Je suis et serai toujours soumis aux lois du gouvernement sous lequel je vis, qui me protège. Mais l’âme que le Ciel m’a donnée, est trop grande et trop libre, pour que je m’abaisse et me lie en jurant fidélité à mon semblable.
Le serment de fidélité, dans mes principes, n’est dû qu’à Dieu, par la créature au créateur. D’homme à homme il a à mes yeux un caractère de servilité auquel ma philosophie indienne ne peut s’accommoder.
Cela ne m’empêche pas de reconnaître hautement les éminentes qualités militaires, politiques, administratives du chef auguste, qui tient maintenant en main les rênes de l’Empire François ; mais sans approuver toutes les mesures auxquelles les circonstances peuvent l’avoir engagé.

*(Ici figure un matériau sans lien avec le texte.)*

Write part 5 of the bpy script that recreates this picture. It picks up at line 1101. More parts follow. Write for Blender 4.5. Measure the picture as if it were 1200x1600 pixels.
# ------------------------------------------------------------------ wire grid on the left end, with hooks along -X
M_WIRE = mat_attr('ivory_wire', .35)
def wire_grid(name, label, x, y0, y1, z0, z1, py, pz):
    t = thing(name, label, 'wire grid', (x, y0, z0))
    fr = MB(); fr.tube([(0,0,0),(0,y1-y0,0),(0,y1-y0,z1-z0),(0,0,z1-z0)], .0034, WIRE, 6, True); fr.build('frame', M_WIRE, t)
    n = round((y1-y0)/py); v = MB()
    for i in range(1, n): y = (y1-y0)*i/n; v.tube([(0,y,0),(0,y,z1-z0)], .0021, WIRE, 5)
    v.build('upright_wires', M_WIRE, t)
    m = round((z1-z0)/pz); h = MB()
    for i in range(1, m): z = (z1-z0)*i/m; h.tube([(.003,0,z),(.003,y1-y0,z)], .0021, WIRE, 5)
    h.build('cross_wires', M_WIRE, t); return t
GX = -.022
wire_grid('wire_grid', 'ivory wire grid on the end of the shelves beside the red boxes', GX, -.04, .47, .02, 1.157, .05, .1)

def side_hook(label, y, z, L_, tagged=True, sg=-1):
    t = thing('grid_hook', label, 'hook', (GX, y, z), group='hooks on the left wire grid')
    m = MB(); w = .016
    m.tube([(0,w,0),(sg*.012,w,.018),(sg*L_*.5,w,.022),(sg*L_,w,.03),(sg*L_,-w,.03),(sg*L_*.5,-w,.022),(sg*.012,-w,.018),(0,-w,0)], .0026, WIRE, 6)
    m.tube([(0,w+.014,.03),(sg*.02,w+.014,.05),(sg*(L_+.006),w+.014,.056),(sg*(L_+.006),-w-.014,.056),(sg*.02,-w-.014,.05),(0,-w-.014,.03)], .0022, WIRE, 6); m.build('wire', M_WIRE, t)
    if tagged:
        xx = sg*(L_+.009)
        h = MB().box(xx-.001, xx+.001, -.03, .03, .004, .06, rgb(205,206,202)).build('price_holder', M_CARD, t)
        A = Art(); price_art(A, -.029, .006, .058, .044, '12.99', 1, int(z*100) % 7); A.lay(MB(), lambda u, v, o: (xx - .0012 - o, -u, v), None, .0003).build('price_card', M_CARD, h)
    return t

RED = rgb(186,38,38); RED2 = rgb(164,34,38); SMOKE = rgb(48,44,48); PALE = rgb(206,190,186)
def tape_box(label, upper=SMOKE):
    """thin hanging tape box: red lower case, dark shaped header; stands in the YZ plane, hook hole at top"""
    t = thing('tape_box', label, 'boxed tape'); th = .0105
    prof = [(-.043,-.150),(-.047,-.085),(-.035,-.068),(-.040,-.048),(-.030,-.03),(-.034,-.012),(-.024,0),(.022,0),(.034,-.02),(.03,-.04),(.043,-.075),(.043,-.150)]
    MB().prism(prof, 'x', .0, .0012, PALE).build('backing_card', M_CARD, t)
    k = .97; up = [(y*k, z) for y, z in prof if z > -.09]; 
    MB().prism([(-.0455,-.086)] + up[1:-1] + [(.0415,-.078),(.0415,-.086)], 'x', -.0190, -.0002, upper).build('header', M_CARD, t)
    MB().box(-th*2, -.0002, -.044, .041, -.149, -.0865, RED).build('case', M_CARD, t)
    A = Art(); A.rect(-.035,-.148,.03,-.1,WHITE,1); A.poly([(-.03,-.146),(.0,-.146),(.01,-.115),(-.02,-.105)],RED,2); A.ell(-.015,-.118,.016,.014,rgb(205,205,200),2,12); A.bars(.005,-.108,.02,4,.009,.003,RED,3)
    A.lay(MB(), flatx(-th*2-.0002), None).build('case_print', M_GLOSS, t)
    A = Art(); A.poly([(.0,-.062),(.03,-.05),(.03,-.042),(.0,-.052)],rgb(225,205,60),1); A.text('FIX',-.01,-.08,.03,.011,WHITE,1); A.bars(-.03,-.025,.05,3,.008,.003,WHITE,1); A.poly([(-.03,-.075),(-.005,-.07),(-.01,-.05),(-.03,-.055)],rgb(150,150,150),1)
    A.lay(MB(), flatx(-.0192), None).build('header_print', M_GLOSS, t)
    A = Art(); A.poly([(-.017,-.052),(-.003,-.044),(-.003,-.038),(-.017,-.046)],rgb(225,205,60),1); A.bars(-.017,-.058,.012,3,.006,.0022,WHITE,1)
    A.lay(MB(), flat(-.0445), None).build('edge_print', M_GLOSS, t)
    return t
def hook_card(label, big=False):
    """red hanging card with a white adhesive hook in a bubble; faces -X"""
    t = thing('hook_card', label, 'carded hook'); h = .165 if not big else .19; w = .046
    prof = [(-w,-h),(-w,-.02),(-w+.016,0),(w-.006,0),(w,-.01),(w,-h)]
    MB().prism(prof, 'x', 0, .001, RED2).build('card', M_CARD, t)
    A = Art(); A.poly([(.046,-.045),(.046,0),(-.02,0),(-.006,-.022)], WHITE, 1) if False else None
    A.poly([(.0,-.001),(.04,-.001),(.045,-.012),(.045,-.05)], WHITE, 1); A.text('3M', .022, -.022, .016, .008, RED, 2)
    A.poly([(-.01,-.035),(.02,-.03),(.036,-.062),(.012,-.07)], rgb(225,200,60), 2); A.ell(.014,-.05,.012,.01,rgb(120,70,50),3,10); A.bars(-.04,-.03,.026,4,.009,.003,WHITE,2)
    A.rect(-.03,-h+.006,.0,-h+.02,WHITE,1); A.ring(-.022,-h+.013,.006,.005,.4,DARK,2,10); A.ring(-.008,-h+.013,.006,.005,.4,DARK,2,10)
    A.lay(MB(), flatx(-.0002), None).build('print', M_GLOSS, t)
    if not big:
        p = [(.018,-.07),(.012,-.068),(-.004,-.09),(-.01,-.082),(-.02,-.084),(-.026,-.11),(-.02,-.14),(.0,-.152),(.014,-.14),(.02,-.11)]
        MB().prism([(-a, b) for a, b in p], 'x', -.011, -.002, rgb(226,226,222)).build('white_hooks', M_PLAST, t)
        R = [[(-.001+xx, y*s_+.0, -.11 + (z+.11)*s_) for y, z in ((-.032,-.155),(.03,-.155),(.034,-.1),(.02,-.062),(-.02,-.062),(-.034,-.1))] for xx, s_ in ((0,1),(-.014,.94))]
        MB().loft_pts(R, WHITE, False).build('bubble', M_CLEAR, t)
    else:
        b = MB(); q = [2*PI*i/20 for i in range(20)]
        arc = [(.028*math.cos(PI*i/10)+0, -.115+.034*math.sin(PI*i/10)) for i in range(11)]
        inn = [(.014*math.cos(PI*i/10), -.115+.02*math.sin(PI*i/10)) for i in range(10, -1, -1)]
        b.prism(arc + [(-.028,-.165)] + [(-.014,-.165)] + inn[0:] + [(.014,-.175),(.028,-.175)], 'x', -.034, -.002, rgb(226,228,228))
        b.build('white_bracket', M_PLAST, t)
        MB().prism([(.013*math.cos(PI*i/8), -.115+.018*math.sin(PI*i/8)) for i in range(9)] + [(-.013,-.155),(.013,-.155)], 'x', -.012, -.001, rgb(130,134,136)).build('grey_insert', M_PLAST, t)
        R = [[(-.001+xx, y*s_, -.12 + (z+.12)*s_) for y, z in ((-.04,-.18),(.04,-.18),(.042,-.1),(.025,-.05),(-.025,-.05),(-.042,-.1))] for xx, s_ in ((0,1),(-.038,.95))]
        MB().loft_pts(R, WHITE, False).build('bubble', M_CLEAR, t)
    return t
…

Je vous prie de recevoir mes excuses, et de prendre en bonne part mes expressions, si elles ont quelque chose de dur et d’agreste. Avec tout le respect, tous les ménagements que peut comporter une démarche de cette nature, je refuse positivement le serment de l’art. 56 : et si c’est comme à un membre de l’Institut qu’on me le demande, je donne ma démission pure et simple d’une place à laquelle j’ai été appelé en quelque sorte malgré moi, avec ce qui restait de mes confrères de l’Académie des Belles Lettres.

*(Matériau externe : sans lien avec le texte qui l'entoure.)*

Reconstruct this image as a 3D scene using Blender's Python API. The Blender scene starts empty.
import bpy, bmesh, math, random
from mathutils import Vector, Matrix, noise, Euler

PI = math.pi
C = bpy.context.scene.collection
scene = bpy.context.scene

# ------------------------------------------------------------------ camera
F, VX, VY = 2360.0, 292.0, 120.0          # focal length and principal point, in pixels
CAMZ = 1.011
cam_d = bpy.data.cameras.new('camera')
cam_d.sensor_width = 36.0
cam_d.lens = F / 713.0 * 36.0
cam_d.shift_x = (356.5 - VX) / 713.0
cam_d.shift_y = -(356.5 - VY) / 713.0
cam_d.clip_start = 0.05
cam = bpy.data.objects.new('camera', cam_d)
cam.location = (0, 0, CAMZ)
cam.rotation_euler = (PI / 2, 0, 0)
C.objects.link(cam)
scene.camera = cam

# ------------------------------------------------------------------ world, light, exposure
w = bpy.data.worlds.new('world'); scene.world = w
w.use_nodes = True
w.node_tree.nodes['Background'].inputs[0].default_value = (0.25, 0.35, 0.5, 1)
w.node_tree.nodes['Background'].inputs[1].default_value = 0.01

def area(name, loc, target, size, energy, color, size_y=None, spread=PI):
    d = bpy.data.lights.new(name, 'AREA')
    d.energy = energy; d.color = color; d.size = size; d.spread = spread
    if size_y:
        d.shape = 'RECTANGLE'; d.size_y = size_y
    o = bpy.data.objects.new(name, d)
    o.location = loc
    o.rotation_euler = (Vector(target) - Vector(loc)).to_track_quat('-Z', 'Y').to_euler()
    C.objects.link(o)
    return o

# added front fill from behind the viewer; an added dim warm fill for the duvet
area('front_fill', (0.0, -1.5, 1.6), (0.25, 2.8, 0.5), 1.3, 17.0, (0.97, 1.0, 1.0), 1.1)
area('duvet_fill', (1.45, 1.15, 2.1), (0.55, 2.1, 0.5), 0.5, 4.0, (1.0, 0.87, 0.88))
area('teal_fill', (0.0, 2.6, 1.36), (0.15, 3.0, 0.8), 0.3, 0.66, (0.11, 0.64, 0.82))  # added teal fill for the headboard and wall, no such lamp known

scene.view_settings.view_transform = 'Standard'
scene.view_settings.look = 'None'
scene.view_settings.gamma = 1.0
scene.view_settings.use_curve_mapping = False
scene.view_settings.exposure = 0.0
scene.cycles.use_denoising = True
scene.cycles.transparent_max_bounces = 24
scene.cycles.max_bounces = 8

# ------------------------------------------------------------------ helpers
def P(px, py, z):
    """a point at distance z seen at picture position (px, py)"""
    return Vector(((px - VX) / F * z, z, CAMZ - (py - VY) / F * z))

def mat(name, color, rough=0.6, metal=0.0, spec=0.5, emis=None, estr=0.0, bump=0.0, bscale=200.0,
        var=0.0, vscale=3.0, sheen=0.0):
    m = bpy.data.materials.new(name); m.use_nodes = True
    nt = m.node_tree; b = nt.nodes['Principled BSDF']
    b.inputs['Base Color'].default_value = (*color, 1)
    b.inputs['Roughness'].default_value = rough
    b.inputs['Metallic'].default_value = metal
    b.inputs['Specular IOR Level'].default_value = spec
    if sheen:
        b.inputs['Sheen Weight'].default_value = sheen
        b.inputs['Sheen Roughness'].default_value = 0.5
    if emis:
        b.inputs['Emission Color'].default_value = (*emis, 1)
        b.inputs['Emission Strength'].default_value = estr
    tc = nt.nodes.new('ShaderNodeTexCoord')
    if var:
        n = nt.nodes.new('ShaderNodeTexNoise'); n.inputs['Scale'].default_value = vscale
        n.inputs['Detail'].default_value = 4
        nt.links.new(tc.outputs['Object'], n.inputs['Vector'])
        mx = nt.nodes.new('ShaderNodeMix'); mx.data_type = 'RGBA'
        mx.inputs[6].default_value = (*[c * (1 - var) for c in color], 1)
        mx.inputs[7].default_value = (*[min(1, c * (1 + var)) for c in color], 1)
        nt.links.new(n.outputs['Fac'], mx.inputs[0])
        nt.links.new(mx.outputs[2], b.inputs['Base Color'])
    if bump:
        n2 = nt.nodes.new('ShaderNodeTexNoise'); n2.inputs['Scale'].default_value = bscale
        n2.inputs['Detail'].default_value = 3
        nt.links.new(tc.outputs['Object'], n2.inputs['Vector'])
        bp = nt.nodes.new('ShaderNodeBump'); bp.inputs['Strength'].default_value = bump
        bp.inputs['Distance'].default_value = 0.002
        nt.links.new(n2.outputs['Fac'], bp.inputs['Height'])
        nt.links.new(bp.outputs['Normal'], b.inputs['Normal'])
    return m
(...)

Daignez agréer le témoignage du très profond respect avec lequel j’ai l’honneur d’être,
De votre Excellence,
Monseigneur, le très humble et très obéissant
serviteur Anquetil-Duperron
voyageur aux Grandes Indes,
ancien Pensionnaire et Directeur
de la ci-devant Académie des Belles Lettres.
Anquetil-Duperron fut enseveli le samedi 19 janvier 1805 au matin dans l’église des Blancs-Manteaux.